Police brutalize democracy protesters in Cairo
Demonstrators in Cairo today were met by police with nightsticks today.
The police charged a group of about 60 protesters as they made their way to a subway station after a two-hour demonstration outside the Church of the Virgin Mary in Zeitoun, a low-to-middle income district on Wednesday
Mohammed el-Sharqawi, who was leading the group in a chant of “Down with Mubarak,” said the riot police struck out left, right and centre with their nightsticks. He did not know how many protesters were assaulted.
“They started hitting so hard, I fainted and I don’t remember what happened next,” el-Sharqawi, 23, told reporters. “My face is bruised, my side and back hurt too.”
Police converge on demonstrators in fromt of the Church of the Virgin Mary in Zeitoun
The protesters want more reform of the current election laws:
“We want a free government.
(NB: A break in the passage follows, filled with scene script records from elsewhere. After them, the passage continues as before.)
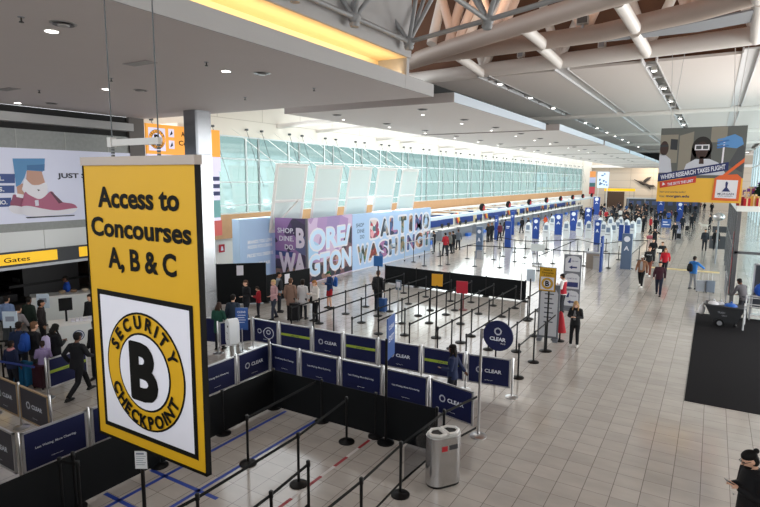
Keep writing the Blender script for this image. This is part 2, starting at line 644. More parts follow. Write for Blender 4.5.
# lattice bars across the open light slots
LAMP = mat('lamp_lens', (1, .97, .92), .4, emit=(1, .95, .88), es=9)
for i, x in enumerate(XS[1:5]):
    lit = i % 2 == 0
    q = MB()
    for y in [29 + 3.3 * k for k in range(29)]:
        if lit:
            q.box(x - .3, x + .3, y - .05, y + .05, 11.02, 11.12)
            q.tube([(x - .26, y, 11.0), (x + .26, y + 1.1, 11.3)], .035, 6)
    for s in (-.3, .3):
        q.box(x + s - .03, x + s + .03, 27.6, 126, 10.98, 11.2)
    if not lit:
        q.box(x - .28, x + .28, 27.6, 126, 11.1, 11.16)
    struct('ceiling_channel_frame', q, mat('channel_white', c('c6c4c4'), .5))
    if lit:
        for k in range(12):
            y = 30.2 + (5.9 * k if k < 6 else 5.9 * k)
            o = thing('ceiling_lamp', 'small white ceiling lamp, %s along the %s open slot of the high ceiling' % (ORD[k], 'darker side' if i == 0 else 'middle'), 'ceiling lamp', (x, y, 11.0))
            o['group'] = 'lamps in the ceiling slots'
            MB().box(-.12, .12, -.16, .16, 0, .3).obj('housing', WHITE, o)
            MB().box(-.1, .1, -.14, .14, -.012, -.002).obj('lens', LAMP, o)

# ------------------------------------------------------------------ big tubular trusses and roof
struct('roof', MB().box(-22, 14, -6, 28.8, 16.2, 16.5).box(-22, 14, 28.5, 28.8, 11.2, 16.3), mat('brown_roof_deck', c('6a4a38'), .85, noise=.25, nscale=1.2))
for i in range(9):
    struct('beam', MB().box(-14, 14, 9 + 2.1 * i, 9.25 + 2.1 * i, 14.6, 15.1), mat('brown_purlin', c('7c5844'), .8))
for i in range(4):
    struct('beam', MB().box(-11 + 5 * i, -10.7 + 5 * i, 8, 27, 14.2, 14.5), mat('brown_purlin', c('7c5844'), .8))
R_ = .35
T1 = [(-12.9, 24.75, 11.6), (-11.2, 23.9, 11.65), (-6.78, 21.6, 11.65), (-3.63, 19.95, 11.65), (.56, 17.9, 11.65), (5, 15.6, 11.65)]
T2 = [(-13.4, 24.9, 11.5), (-12, 24.5, 11.6), (-8, 24.35, 11.6), (-4.37, 24.1, 11.6), (-.87, 22.9, 11.65), (.8, 21.9, 11.7), (5, 19.0, 11.7)]
T3 = [(-15.5, 28.3, 11.35), (-4.83, 27.2, 11.35), (1.07, 26.35, 11.35), (9, 25.2, 11.35)]
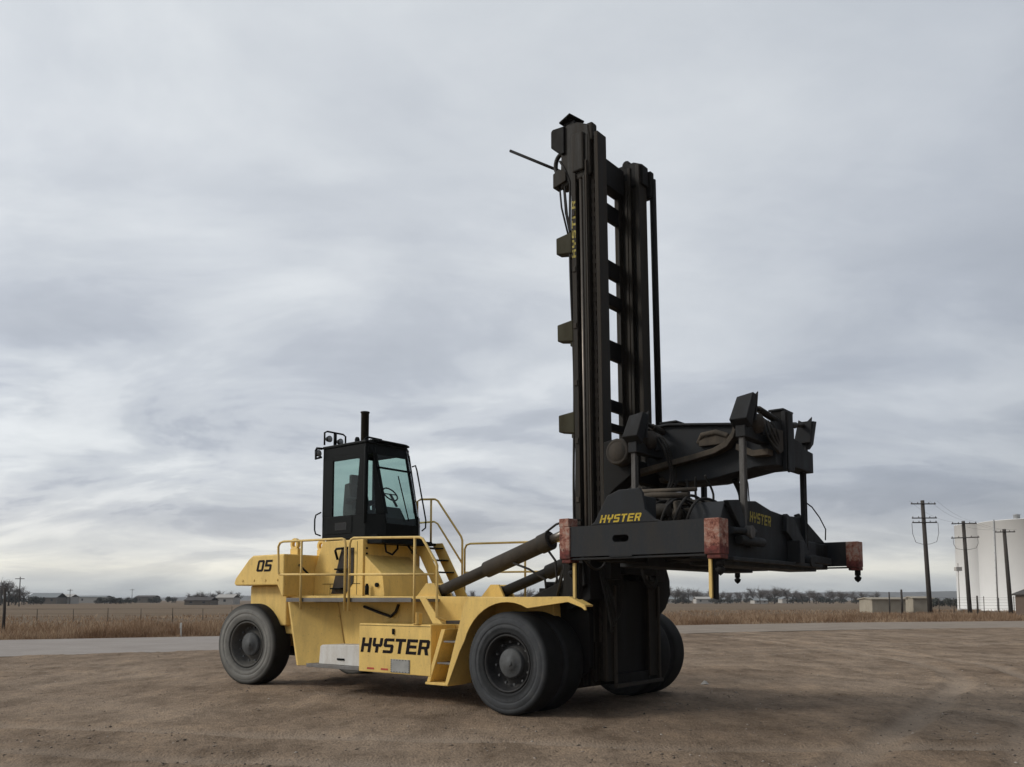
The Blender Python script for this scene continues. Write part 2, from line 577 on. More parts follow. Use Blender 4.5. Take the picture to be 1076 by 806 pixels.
Y = -2.17
rail([(-6.50, Y, 2.50), (-6.56, Y, 2.56), (-6.58, Y, 3.12), (-6.52, Y, 3.20), (-6.40, Y, 3.225), (-4.44, Y, 3.20), (-4.36, Y, 3.18), (-4.33, Y, 3.10), (-4.33, Y, 1.72)],
     [[(-5.76, Y, 3.21), (-5.76, Y, 1.74)]], [[(-6.50, Y, 2.50), (-4.33, Y, 2.46)]])
rail([(-4.20, Y, 1.72), (-4.20, Y, 3.08), (-4.16, Y, 3.17), (-4.08, Y, 3.20), (-2.20, Y, 3.13), (-2.12, Y, 3.10), (-1.78, Y, 2.66), (-1.74, Y, 2.58), (-1.74, Y, 1.62), (-1.62, Y + .12, 1.56)],
     [[(-2.33, Y, 3.13), (-2.33, Y, 1.50)]], [[(-4.20, Y, 2.46), (-1.80, Y, 2.42)]])
Y = 2.15
rail([(-4.90, Y, 1.95), (-4.90, Y, 3.20), (-4.84, Y, 3.30), (-4.72, Y, 3.33), (-1.2, Y, 3.26), (-1.1, Y, 3.2), (-1.1, Y, 1.97)],
     [[(-3.0, Y, 3.30), (-3.0, Y, 1.97)]], [[(-4.90, Y, 2.62), (-1.1, Y, 2.58)]])

# cab stairs (front of the cab, far side) with their rail
mb = MB()
for y in (.62, 1.24):
    mb.hexa([(-5.16, y, 3.30), (-4.82, y, 3.30), (-4.82, y + .03, 3.30), (-5.16, y + .03, 3.30)],
            [(-4.34, y, 2.0), (-4.00, y, 2.0), (-4.00, y + .03, 2.0), (-4.34, y + .03, 2.0)])
st = mb.build('cab_stair', M['yellow'], root, .005)
for i in range(4):
    mb = MB()
    z = 2.28 + i * .29
    x = -4.30 - (z - 2.0) * .62
    mb.box(x - .02, x + .24, .652, 1.238, z, z + .03)
    mb.build('tread', M['cab'], st, .004)
mb = MB()
mb.box(-5.9, -5.02, .82, 1.30, 3.24, 3.30)
mb.build('landing', M['cab'], st, .005)
Y = 1.30
rail([(-5.72, Y, 3.3), (-5.72, Y, 4.38), (-5.60, Y, 4.42), (-5.12, Y, 4.39), (-5.02, Y, 4.34), (-4.26, Y, 3.44), (-4.22, Y, 3.34), (-4.22, Y, 2.0)],
     [[(-5.25, Y, 4.40), (-5.25, Y, 3.28)]], [[(-5.72, Y, 3.84), (-5.14, Y, 3.84), (-5.02, Y, 3.78), (-4.22, Y, 2.80)]])

# --- access ladder at the near side ----------------------------------------------
for sgn in (-1,):
    mb = MB()
    mb.prism([(-2.06, .42), (-1.98, .42), (-1.60, 1.40), (-1.70, 1.40)], 'y', -2.09, -1.62)
    mb.box(-2.07, -1.50, -2.12, -1.6, .372, .418)
    lad = mb.build('access_ladder', M['yellow'], root, .005)
    MB().prism([(-1.97, .42), (-1.36, .42), (-1.20, 1.45), (-1.58, 1.45)], 'y', -1.60, -1.57).build('back_plate', M['dusty'], lad)
    for z in (.76, 1.16):
        mb = MB()
        x = -1.94 + (z - .42) * .40
        mb.box(x, x + .34, -2.085, -1.622, z, z + .03)
        mb.build('tread', M['grey'], lad, .004)
    mb = MB()
    mb.box(-1.62, -1.08, -2.05, -1.42, 1.50, 1.56)
    mb.box(-1.75, -1.2, -1.45, -1.40, .45, 1.5)
    mb.build('landing', M['dusty'], lad, .005)
    mb = MB()
    mb.prism([(-2.22, 1.98), (-2.05, 1.98), (-1.70, 1.58), (-1.62, 1.50), (-1.86, 1.50)], 'y', -2.15, -2.12)
    mb.build('bracket', M['yellow'], lad, .005)

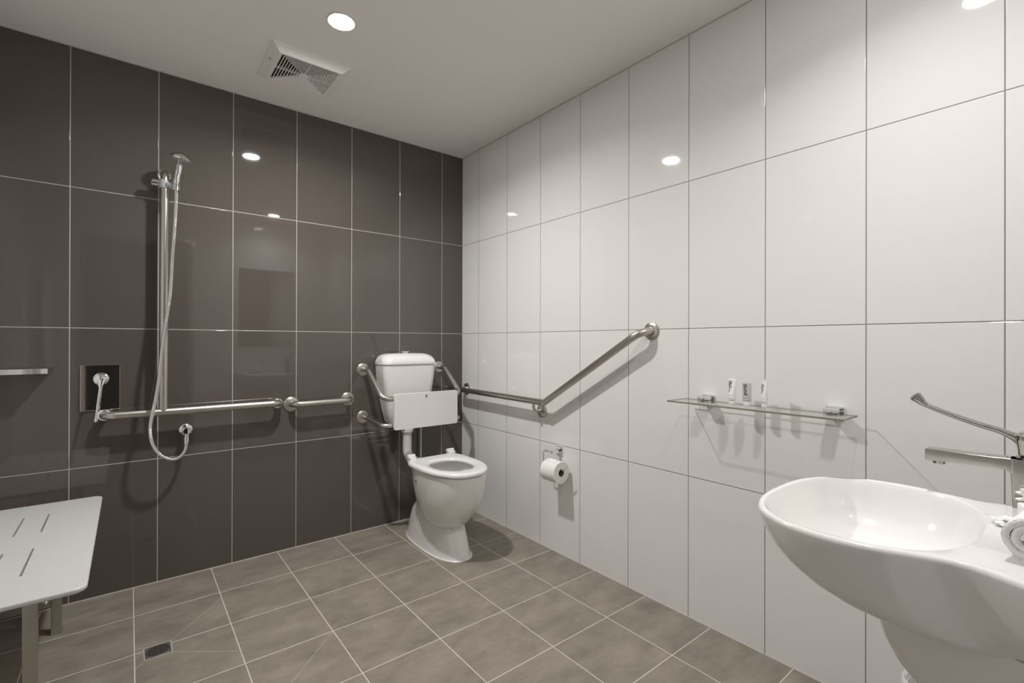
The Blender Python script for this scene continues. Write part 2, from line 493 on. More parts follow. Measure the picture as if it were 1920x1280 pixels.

Life has become bitter,” chanted the protesters.
The demonstrators called for the number of terms an Egyptian can serve as president to be limited to two and demanded an end to emergency laws in place since 1981.
Some briefly chanted against any extension of Mubarak’s rule or a transfer of power to his son Gamal.
In a separate protest on Wednesday evening, hundreds of people shouted “Down with Hosni Mubarak” and other anti-government slogans in a square in a residential suburb of northeast Cairo.
Hemmed in and outnumbered many times over by riot police in black uniforms, members of the informal Youth for Change group and the Islamist-dominated Labour Party spent two hours trying to win over the people of the district.